I apologize for the extended quotes. I am a connoisseur of this kind of nonsense, and this is a vintage example. The article wound up with some forceful points about how modern history shows that you can’t export democracy militarily, which would have been more relevant if that was what the White House was doing, rather than convening the leaders of several dozen friendly countries for a chat. Some 109 countries are invited, plus the European Union, which likes to pretend to be a country at times like this, plus Taiwan.

  • “Civil society groups have documented 15 consecutive years of global decline in democracy.  This, of course, presents huge challenges to global stability and prosperity that can only be solved collectively, with likeminded democracies coming together to reverse this decline,” said U.S. Under Secretary of State for Civilian Security, Democracy, and Human Rights Uzra Zeya, last month.

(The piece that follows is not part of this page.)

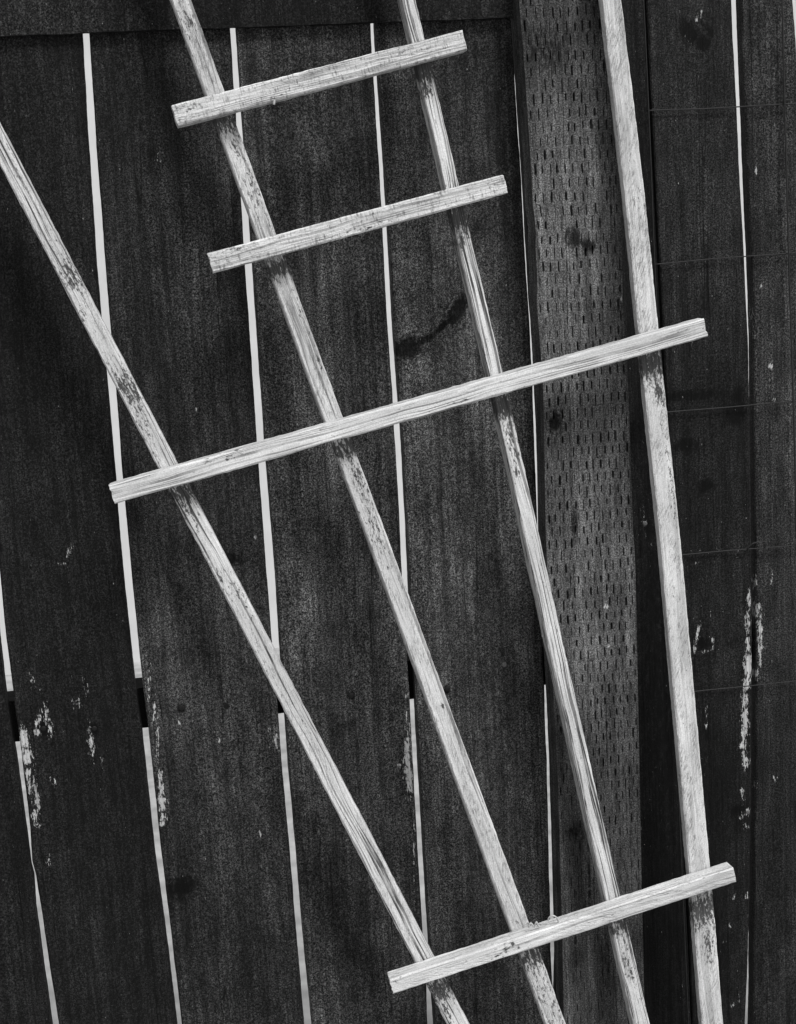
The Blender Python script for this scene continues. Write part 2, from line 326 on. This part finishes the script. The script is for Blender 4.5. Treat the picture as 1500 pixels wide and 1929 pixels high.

Inevitably, journalists started trying to parse the invitation list, to figure out the criteria by which countries had been considered democratic. It is undeniably a little hard. Poland got invited, but Hungary didn’t. Iraq got invited, but Turkey didn’t. Angola got invited, but Mozambique didn’t. Anyway, the brave folks at the Carnegie Institute have tried to impose some logic on it, which concludes that Iraq probably only got invited to prevent Israel being the only Middle Eastern attendee; while Pakistan’s attendance is more about keeping it on team anti-China than anything else. As for Angola, no one appears entirely sure what’s going on there.

  • “Biden’s team intends for the December summit to be merely the first step in what administration officials are billing as a “year of action.” The real make-or-break moments will occur in the months ahead and revolve around a simple question: can the summit galvanize real reform commitments and reverse fifteen years of democratic decline?” the report’s authors asked.

Anders Aslund has written an interest analysis of previous attempts to do what the summit supposedly aims to do, and it’s not very hopeful.

BELARUS FREE THEATRE

If you don’t know the Belarus Free Theatre, you’re in for a treat. They are the inheritors of the legacy of the kind of brave, creative, innovative voices that opposed communism in Eastern Europe during the Cold War. Sadly, because of the difficulties of working in Belarus, their directors are based in London, but they have maintained performances and rehearsals at home as much as possible.

If you are in London on December 10, they are part of the panel discussing the documentary Alone, which will be given a U.K. premiere at the Barbican. Go along.

WHAT I’M READING

I am lucky enough to be from the Welsh town of Hay-on-Wye, which is home to the world’s finest books and ideas festival. We have just had the Winter Weekend, which is like a smaller (and colder) version of the summer gathering, and it was awesome to be in a big tent with lots of people once more. I really enjoyed seeing the historian Dan Jones talking about his new book, which compressed the entire millennium between the fall of Rome and the reformation in a single volume.

So, I’m reading that, and I’ve got quite a long way to go, but it’s very enjoyable so far.